| That's what I thought at first, but that's not quite right. Service Endpoint: Allows a PaaS service (that itself uses public addresses) have firewall rules for overlapping private vnet addresses. E.g.: You can have have two VMs both on 10.0.0.123 addresses (in separate VNets) using individual "Allow" rules to the target service. Essentially Azure tags the traffic at the VXLAN level with the source network ID on top of the IP address, making it a "fat IP address" that is unique within Azure and can be used in firewall rules. Private Endpoint: Makes a PaaS service appear on a private network address range instead of the default public range. This allows your on-prem firewalls to isolate your specific PaaS instance from other customers -- otherwise the traffic gets "blended in" with everyone else in the same public service tag ranges. This also allows you to use your ExpressRoute fibre links to route traffic from on-prem to the public service. In all scenarios, the traffic goes over Azure networks and/or Microsoft's private backbone. You have to go out of your way to route traffic "via the Internet". Remember: Network addresses are just numbers! Routing rules determine how they flow, and public addresses can be used on private networks. Fundamentally, all this exists just to enable the ability to firewall things.
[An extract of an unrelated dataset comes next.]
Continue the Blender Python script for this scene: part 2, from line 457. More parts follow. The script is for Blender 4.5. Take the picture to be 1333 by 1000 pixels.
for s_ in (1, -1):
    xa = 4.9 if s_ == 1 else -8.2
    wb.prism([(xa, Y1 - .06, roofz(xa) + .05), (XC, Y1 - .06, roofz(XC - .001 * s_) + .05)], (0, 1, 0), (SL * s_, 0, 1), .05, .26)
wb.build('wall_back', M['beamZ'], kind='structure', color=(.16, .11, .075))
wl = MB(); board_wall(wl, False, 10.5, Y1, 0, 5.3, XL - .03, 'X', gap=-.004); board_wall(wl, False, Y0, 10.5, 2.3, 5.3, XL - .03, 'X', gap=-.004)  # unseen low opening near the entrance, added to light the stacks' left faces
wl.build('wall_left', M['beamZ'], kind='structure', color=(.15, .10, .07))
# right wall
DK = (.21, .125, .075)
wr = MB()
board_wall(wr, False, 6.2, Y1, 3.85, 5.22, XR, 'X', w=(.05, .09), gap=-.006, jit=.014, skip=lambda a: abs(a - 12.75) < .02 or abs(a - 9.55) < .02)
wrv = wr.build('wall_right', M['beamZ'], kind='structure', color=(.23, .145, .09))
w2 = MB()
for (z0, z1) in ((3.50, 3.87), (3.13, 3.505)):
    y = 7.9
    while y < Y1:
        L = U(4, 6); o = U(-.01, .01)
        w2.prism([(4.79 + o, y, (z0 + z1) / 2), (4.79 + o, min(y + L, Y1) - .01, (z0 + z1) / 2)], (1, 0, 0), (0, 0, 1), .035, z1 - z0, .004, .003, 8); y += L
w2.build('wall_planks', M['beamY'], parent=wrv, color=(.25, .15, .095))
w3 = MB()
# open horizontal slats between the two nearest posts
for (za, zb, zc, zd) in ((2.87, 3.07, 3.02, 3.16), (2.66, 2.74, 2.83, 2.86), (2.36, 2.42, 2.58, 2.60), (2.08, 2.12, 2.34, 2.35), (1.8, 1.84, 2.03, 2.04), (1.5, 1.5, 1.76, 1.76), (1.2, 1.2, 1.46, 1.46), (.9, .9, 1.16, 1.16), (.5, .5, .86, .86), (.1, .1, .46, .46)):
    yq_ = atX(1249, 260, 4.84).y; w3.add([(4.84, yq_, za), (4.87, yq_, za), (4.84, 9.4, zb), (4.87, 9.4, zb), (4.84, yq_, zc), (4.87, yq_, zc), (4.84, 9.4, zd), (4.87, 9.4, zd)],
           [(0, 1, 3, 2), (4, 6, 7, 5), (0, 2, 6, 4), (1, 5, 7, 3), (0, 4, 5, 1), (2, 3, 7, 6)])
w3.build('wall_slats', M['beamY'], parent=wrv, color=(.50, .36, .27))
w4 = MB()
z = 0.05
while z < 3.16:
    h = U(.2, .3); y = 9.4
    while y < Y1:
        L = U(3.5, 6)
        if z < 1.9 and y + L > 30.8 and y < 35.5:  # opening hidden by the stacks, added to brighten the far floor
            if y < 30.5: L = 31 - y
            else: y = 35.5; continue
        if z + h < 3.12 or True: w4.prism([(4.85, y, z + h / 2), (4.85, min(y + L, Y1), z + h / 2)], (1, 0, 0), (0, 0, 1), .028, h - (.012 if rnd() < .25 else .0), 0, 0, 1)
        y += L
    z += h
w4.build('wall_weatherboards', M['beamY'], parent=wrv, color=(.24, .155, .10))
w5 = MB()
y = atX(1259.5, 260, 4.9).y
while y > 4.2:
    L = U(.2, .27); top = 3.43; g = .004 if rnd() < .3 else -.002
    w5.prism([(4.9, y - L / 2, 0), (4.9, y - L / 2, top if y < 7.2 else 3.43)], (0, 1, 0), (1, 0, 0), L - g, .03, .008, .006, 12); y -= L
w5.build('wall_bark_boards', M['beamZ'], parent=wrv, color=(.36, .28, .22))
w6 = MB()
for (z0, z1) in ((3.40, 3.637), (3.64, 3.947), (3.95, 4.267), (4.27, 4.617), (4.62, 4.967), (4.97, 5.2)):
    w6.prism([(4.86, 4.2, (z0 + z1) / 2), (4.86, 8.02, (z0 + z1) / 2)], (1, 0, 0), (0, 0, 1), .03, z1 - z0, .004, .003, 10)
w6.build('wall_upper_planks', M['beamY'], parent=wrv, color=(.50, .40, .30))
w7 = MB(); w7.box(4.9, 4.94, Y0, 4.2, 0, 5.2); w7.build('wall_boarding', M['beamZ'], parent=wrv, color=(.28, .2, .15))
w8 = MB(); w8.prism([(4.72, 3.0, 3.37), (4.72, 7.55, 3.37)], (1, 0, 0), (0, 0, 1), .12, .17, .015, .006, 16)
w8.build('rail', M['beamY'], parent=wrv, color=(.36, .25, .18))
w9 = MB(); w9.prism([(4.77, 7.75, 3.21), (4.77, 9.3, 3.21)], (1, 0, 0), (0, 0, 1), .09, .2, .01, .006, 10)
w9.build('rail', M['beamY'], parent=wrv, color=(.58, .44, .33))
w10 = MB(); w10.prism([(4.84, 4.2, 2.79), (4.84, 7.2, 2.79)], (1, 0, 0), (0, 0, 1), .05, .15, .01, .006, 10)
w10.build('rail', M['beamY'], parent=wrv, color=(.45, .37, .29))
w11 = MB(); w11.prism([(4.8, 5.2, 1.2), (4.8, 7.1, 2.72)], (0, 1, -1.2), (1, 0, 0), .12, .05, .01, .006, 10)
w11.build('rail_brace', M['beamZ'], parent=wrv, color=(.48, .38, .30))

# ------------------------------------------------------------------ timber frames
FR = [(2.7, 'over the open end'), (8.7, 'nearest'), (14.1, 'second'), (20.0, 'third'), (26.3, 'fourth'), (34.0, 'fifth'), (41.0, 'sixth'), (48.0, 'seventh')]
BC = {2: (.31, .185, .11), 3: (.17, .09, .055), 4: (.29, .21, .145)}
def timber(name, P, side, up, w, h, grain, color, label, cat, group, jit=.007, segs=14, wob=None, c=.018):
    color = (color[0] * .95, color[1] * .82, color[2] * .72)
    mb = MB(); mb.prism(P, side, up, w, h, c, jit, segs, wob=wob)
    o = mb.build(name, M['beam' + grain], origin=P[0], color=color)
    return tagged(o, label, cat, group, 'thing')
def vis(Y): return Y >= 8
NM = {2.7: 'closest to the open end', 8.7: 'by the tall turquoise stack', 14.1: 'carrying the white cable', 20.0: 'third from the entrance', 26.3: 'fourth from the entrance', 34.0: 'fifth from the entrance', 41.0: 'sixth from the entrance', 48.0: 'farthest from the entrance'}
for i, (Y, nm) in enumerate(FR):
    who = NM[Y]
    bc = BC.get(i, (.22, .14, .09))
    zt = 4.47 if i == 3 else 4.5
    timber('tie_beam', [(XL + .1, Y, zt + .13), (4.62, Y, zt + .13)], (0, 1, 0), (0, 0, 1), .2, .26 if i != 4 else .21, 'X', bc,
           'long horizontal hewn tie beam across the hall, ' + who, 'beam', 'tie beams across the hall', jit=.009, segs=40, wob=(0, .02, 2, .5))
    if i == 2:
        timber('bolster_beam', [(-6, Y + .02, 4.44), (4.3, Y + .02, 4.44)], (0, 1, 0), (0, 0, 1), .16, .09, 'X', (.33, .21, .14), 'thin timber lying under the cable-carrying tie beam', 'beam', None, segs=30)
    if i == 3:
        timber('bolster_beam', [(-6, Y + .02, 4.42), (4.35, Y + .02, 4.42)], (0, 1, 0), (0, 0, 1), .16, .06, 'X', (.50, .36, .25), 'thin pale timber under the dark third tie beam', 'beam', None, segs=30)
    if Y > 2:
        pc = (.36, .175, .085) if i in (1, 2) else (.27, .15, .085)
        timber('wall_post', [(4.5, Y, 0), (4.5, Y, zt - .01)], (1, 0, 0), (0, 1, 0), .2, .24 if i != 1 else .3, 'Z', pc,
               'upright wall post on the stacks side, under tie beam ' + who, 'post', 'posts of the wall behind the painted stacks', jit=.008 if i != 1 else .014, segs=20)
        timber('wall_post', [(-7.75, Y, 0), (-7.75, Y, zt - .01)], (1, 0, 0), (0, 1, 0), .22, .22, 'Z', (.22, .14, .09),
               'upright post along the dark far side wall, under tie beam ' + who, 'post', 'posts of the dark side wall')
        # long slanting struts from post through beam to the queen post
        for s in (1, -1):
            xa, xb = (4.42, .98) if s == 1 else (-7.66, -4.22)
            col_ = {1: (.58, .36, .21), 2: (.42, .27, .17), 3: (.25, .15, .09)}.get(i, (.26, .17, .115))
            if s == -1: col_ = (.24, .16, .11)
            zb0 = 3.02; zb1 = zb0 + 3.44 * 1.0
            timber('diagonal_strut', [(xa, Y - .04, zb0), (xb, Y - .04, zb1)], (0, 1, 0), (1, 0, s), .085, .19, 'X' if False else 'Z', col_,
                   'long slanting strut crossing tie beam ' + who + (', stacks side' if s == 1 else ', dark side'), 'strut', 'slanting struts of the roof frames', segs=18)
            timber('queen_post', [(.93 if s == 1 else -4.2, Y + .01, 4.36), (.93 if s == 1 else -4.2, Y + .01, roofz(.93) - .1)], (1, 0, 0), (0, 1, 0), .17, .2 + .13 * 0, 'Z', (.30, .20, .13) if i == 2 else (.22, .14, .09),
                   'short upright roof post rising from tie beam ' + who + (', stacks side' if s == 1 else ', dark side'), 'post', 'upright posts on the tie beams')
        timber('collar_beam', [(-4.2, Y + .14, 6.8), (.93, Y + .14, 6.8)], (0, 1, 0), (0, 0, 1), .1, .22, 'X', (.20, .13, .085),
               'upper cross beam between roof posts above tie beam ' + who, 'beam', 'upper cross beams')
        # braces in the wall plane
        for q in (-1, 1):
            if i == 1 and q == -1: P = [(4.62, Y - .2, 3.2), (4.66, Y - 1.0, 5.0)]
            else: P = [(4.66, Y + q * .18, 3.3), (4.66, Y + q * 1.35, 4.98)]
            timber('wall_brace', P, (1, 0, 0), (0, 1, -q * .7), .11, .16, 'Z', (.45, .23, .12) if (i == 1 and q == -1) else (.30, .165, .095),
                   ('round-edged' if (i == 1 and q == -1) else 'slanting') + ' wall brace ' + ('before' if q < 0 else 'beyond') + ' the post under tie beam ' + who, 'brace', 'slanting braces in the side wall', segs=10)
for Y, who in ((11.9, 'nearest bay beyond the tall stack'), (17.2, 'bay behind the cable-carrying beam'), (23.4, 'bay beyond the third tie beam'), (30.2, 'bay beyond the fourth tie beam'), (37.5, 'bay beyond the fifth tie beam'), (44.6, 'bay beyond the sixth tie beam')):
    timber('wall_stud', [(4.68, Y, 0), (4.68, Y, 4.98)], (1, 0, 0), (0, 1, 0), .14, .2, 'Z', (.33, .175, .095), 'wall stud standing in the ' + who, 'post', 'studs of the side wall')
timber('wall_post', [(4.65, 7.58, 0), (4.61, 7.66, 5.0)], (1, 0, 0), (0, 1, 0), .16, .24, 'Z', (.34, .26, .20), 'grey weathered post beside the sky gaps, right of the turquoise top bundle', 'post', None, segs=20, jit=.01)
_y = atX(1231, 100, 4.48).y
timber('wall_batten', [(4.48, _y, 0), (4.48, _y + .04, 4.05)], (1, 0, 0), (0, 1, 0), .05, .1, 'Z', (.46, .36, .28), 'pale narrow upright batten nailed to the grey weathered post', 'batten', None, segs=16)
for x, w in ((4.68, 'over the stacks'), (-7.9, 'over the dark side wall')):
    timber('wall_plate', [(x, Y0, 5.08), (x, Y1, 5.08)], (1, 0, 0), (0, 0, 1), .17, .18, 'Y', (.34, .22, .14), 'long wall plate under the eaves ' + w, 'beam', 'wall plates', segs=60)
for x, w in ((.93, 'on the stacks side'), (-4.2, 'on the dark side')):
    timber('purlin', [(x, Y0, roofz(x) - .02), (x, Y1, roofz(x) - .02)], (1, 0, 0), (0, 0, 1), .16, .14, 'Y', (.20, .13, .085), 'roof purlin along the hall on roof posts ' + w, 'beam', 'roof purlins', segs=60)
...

With overlapping IPv4 addresses and small shared blocks of IPv4 addresses with NAT behind them, it would be impossible otherwise. With IPv6, using firewalls would be much simpler because overlapping addresses aren't needed any more. Similarly, PaaS services could trivially allocate IPv6 addresses per customer instance, so that customers could apply selective firewall rules. |
My understanding is that if you don't have a private endpoint, your traffic to an Azure cloud service won't be routed out to the "big bad internet" per-say, but it will be routed within the Azure AS as mere IP traffic.
If you have a private endpoint to an Azure service in your virtual network, that means Azure has provisioned you a virtual NIC with some private IP address, and presumably alters DNS resolution within your network for that Azure service to resolve to the IP address of the NIC. The NIC provides (presumably encrypted) link layer transport out to the Azure service.
Compliance for some customers may dictate that there aren't any routes out to the public IP address space from within a network. If you still need access to cloud services, private endpoints are a necessity.
All that to say, I think Private Endpoints provide more than just a means of firewalling traffic/changing the IP address associated with a service; the actual transport from client->cloud service is fundamentally different.